Originaire de la région de Cochrane dans le nord de l’Ontario et née dans une famille plutôt musicale, Tricia Foster – rencontrée l’été dernier au retour d’une tournée de spectacles – a toujours chanté. « J’ai commencé à l’église, c’était la seule façon de supporter l’heure que je devais passer là, » plaisante-t-elle. Tricia prend par la suite des cours de guitare et de piano, sans s’y consacrer longtemps. « C’est il y a quatre ou cinq ans que j’ai découvert la basse électrique, dont je suis tombée amoureuse. J’ai tout de suite compris cet instrument. »

Au secondaire, elle forme le groupe Contraste, avec lequel elle remporte le concours La Brunante. Le premier prix était l’enregistrement de trois pièces à Radio-Canada à Montréal. C’est le batteur Shawn Sasyniuk, originaire de North Bay, qui réalise celles-ci. Il travaillera également, quelques années plus tard, sur ses deux premiers albums solos.

Tricia déménage à Ottawa à l’âge de 17 ans pour finir son secondaire dans une concentration artistique : « J’y ai beaucoup appris et j’ai fait des rencontres extraordinaires, mais j’ai décidé ensuite de venir m’installer à Montréal. » Peu de temps après, Shawn Sasyniuk la contacte et après quelques jams, elle décide de produire un premier album coécrit avec lui.
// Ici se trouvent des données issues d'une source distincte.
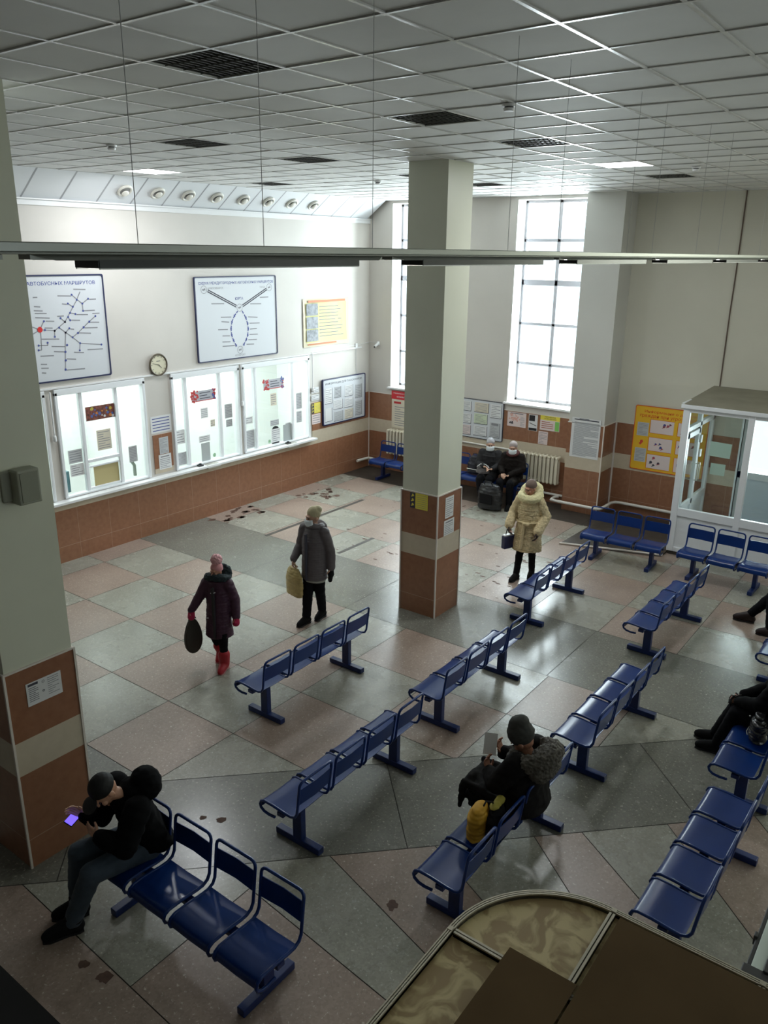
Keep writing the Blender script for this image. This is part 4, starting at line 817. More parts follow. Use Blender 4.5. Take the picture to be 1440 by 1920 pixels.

À cette époque, ce n’était pas encore clair que la musique deviendrait sa carrière : « Je l’ai su tard ce que je voulais faire. La musique a longtemps été in and out dans ma vie. Je m’intéresse beaucoup à la littérature, à la politique, à la philosophie, à l’environnement et à l’art en général et je suis retournée à l’université à plusieurs reprises pour entreprendre différents bacs. Je descendais dans la rue pour toutes sortes de causes et je rêvais de sauver le monde avec David Suzuki! » Ces intérêts variés et les multiples facettes de sa vie quotidienne enrichiront bientôt son œuvre musicale.

À l’écoute de son premier opus très abrasif et engagé, Tricia 412 (2004), on constate effectivement un souci d’action sociale, politique et environnementale. Tricia dit avoir ensuite réalisé que les changements de société devaient d’abord s’opérer à la maison et elle se réclame toujours de minimalisme et de simplicité volontaire : « Je n’ai pas la volonté de devenir une superstar, je vis simplement et j’aime ma vie un peu bohème. »

Tout en travaillant dans de nombreux restaurants de la métropole, elle lance quatre ans plus tard un deuxième album (Commerciale– un brûlot qui dénonce entre autres l’industrie musicale mainstream) en plus de faire des tournées et d’essayer de compléter ses études. Sa méthode de travail? Encore là, la simplicité d’une artisane : « Pour les textes, je traîne toujours un calepin avec moi et je profite des événements en général et de mes expériences personnelles pour m’en inspirer. Ça demeure ce qui me prend le plus de temps. Pour la musique, c’est très instinctif et je m’entoure de musiciens dont je suis fan, alors je leur laisse pas mal de place. » Par exemple, elle collabore régulièrement avec la Montréalaise née de parents camerounais Cécile Doo-Kingué et une autre Franco-Ontarienne bien connue, Cindy Doire : le trio se baptise Les Cowgirls. Elles partageaient la scène cet été au fameux Festival de la Curd de Saint-Albert, dans l’est ontarien.

On ne se surprend pas d’entendre Tricia dire qu’elle consacre beaucoup de temps à ses textes, et son travail d’orfèvre est mis en valeur par les musiques à la fois modernes et dépouillées qu’elle compose avec ses coauteurs et arrangeurs. Pour son récent album Négligée, elle a modifié son équipe : « J’ai décidé de changer de monde, pas parce que quelque chose s’était mal passé auparavant mais simplement pour essayer autre chose. » On trouve ainsi une touche d’électro et des teintes de jazz et de trip hop dans l’opus rock, réalisé cette fois par Olivier Fairfield, un ancien confrère de classe à Ottawa. Fairfield est également co-auteur de plusieurs textes. Les titres sont forts, audacieux, le style véritablement unique.

À court et moyen terme, entre sa carrière solo et ses participations à de nombreux autres projets, Tricia semble débordée. Lors de l’entrevue, elle allait entrer en studio avec Cécile Doo-Kingué, en plus d’avoir plusieurs spectacles à l’agenda et le projet de sortir quelques simples. Impliquée dans la communauté musicale hors-Québec, elle est aussi vice-présidente de l’Association des professionnels de la chanson et de la musique (APCM), en plus de parrainer des concours et d’accompagner d’autres artistes comme bassiste. Du souffle et de l’énergie à revendre pour cette sympathique antistar!